Thursday, 12 November 2009

I was at church the other Sunday (what can I say, I'm an inveterate experimenter; also, it was a UU church and I don't think you can lose your Jew card for that) and the part of the sermon that grabbed me was about creation. "I was looking out at the mountains, thinking about how I would've liked to be around for the creation of this beautiful landscape... and then I realized I was. The mountains were crumbling in front of me and becoming new mountains, beautiful ones."

In other words, every end is a beginning. The world wasn't created and left to decay; it's still being created. It's probably too naïve to try and claim that it's all equally beautiful, that a burn scar is as beautiful as a forest or a cloud of dust as beautiful as a solar system. But though entropy may win out in the very long term, on a scale as small as my life there is no necessary downward trend.

I have a bad habit of holding on to the past. I want to sleep in the bed I slept in as a child and watch Sesame Street again even though I already know how to count. I want to keep friends forever and have them stay the same forever. I want to have all my old boyfriends back. Maybe take them back to the places where we had really good sex, so we could have that same sex again. I'm twenty-four years old and I'm already obsessed with reclaiming what's gone--heedless of what might be coming.
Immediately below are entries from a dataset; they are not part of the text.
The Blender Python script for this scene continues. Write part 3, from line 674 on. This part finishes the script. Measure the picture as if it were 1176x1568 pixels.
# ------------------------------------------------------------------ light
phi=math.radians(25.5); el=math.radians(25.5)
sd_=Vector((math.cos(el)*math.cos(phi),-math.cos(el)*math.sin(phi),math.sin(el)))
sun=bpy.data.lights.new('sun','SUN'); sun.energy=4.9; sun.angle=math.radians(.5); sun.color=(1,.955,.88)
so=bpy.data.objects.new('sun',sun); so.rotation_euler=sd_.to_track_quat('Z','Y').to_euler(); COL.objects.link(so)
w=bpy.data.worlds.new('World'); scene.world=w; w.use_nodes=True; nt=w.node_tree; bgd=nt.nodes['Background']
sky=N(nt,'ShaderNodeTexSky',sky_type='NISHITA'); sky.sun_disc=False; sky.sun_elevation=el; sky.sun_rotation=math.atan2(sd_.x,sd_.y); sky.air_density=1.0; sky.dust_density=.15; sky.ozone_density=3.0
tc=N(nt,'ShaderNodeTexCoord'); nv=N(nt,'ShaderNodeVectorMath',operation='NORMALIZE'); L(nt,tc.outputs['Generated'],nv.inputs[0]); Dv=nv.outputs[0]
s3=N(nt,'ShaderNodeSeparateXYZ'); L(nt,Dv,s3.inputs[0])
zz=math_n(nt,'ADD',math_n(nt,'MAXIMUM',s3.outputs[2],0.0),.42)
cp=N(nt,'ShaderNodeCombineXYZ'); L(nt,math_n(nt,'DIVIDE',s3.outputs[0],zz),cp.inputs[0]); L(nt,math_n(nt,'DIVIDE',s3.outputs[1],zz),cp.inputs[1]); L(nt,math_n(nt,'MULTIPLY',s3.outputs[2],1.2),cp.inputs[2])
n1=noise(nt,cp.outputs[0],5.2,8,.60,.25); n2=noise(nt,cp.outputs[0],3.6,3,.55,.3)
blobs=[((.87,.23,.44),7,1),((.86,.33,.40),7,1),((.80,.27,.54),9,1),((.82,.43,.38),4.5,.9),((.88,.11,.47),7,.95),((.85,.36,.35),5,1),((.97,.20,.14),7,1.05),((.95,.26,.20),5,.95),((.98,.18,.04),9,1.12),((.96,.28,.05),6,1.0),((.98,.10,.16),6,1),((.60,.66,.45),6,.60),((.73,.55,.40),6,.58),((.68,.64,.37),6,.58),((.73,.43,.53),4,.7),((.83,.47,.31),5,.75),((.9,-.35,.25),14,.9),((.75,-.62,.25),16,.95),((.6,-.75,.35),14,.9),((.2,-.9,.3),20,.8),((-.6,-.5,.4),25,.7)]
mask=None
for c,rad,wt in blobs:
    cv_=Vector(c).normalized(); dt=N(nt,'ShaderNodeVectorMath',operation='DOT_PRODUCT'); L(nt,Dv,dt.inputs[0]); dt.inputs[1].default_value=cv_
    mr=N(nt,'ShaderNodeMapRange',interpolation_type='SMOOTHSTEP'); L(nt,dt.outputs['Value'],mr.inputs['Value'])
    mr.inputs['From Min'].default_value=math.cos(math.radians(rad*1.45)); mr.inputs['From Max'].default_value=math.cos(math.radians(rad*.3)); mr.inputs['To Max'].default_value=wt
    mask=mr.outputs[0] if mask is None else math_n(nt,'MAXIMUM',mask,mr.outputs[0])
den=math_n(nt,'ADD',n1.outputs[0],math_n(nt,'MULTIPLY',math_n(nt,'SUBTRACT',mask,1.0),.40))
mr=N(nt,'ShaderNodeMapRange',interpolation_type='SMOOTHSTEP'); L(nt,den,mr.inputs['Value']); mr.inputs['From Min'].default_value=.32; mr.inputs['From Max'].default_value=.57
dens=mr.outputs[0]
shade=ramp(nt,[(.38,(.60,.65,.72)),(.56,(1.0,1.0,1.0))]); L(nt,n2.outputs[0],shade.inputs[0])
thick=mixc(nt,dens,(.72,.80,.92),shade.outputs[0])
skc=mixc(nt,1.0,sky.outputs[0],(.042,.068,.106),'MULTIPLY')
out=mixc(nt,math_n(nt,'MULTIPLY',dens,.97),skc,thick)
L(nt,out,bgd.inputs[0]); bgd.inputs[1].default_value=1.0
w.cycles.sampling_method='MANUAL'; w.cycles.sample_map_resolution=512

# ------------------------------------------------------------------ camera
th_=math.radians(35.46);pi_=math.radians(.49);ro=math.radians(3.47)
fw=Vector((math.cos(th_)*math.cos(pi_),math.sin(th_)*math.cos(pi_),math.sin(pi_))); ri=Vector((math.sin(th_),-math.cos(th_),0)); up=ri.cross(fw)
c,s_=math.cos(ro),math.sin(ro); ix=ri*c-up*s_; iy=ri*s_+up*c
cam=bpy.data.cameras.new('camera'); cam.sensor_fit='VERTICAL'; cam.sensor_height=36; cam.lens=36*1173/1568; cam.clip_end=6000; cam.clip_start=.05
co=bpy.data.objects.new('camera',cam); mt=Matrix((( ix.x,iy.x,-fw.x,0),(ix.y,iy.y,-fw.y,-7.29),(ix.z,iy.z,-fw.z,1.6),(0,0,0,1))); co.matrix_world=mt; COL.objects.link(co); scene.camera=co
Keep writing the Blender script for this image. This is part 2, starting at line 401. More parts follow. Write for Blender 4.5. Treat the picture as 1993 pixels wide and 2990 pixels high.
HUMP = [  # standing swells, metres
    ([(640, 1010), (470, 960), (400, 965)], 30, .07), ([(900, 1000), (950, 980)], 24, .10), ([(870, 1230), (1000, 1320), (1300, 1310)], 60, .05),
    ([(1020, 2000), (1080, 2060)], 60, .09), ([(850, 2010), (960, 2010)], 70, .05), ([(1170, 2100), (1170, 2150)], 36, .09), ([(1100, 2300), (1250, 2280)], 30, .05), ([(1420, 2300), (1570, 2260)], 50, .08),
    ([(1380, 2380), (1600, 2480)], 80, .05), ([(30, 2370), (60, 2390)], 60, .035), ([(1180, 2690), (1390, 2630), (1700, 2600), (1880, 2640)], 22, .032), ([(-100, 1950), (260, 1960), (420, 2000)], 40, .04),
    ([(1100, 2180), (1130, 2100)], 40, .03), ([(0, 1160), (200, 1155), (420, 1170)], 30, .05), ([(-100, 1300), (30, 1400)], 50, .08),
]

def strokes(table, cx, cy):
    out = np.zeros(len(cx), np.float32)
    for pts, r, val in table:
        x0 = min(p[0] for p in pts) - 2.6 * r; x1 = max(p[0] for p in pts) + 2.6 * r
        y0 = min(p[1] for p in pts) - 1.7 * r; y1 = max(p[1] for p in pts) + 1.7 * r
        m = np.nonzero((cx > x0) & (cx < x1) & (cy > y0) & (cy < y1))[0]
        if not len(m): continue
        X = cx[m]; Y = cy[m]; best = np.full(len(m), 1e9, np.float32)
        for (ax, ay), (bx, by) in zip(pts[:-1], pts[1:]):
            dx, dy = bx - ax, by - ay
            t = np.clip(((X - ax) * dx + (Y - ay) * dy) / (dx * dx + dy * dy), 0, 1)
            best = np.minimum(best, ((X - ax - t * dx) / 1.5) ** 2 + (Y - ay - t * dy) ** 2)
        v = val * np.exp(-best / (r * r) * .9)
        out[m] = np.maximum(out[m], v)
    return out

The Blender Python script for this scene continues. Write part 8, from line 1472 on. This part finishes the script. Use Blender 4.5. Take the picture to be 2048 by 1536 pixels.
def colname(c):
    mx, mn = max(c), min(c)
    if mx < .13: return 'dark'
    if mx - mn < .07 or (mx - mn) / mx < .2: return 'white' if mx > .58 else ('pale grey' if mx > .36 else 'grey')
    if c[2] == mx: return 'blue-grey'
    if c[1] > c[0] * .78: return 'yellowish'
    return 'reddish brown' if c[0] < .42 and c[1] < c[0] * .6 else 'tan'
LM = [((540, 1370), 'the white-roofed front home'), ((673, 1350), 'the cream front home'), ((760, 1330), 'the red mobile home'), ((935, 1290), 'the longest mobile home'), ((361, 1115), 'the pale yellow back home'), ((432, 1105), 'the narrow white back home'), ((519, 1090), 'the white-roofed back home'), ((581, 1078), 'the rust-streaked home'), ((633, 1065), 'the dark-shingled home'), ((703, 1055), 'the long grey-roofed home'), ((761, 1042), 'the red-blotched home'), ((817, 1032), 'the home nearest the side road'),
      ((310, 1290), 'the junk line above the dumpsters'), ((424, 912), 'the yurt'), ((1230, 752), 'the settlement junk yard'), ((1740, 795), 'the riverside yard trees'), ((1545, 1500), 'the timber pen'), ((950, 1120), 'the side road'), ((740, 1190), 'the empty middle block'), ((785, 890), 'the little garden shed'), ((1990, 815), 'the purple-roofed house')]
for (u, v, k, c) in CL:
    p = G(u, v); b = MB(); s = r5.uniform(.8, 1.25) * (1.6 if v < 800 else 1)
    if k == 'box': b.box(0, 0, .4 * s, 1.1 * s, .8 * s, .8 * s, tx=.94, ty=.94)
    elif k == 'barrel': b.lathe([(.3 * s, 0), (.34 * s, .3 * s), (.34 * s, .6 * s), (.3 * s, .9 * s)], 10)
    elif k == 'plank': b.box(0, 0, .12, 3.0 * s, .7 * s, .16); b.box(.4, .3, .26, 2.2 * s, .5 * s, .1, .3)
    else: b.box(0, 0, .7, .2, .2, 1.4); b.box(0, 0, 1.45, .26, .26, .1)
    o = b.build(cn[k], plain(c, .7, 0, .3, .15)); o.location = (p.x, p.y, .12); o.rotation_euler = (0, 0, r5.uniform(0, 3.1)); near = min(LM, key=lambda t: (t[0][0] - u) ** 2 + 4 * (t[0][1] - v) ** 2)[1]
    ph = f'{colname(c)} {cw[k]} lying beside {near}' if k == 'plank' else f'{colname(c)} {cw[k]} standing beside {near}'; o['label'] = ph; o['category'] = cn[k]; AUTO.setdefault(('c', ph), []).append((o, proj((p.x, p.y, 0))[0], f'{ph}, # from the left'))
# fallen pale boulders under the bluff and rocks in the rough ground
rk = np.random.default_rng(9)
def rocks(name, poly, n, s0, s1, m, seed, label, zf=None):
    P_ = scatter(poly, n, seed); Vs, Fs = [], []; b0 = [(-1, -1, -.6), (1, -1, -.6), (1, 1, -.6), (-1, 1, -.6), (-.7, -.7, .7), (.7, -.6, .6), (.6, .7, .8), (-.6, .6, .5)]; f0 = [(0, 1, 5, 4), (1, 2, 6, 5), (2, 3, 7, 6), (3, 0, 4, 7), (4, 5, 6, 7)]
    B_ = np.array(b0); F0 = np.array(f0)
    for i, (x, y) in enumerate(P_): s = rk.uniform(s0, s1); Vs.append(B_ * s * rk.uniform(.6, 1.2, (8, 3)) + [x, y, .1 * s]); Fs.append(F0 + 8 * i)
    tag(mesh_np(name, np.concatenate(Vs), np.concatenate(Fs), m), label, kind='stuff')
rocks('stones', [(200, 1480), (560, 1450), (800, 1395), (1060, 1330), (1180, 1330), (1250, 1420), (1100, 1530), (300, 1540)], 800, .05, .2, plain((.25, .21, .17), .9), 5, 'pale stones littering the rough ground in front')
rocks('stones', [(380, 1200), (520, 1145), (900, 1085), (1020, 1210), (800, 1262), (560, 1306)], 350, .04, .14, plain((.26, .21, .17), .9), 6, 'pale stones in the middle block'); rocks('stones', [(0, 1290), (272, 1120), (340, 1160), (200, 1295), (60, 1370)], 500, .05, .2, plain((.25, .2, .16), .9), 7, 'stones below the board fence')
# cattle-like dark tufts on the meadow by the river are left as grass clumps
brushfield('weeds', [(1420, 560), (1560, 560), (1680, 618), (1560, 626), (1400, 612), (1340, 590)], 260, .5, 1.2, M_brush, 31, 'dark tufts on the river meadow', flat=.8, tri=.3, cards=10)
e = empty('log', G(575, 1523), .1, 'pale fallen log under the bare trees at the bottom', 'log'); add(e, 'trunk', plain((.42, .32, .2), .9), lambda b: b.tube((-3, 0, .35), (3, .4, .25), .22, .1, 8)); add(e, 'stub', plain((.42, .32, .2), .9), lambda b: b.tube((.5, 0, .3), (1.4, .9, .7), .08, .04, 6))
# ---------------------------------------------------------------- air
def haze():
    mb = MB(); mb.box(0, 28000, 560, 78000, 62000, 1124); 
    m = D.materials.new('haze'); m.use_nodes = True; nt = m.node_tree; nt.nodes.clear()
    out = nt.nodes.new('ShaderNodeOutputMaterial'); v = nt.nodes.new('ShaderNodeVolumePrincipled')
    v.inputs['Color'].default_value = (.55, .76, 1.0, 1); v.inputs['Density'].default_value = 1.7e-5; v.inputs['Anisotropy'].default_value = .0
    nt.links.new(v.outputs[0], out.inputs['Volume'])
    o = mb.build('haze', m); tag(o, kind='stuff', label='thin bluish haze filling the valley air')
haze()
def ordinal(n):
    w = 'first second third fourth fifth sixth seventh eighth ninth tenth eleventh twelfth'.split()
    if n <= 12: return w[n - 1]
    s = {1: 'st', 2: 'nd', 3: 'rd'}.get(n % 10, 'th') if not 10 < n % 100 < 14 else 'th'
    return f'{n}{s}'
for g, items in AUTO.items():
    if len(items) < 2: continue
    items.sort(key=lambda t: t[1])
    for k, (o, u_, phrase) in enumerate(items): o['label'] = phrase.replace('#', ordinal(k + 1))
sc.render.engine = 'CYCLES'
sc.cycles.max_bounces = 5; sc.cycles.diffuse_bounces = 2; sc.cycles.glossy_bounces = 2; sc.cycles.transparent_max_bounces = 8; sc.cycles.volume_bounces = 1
It can never be the same. The wind has blown, the dust has shuffled, my old life is never coming back. My life as of last week is never coming back. I've known this for a long time, but what I'm only just learning is that "you can't go home again" isn't just true; it's good! Because I have a new home, and the more time I spend pouting around my old stomping grounds, the less I have for living in my life now. Is this the best life I've ever had? That's an utterly academic question. It's the best life I have now and it doesn't suck.

Not that everything old must be thrown away. If an old friend is still my friend, or a friend from the past comes back, thank God for that! But thank God for the friend, not for the oldness.





So yeah, I should probably go on new dates more often.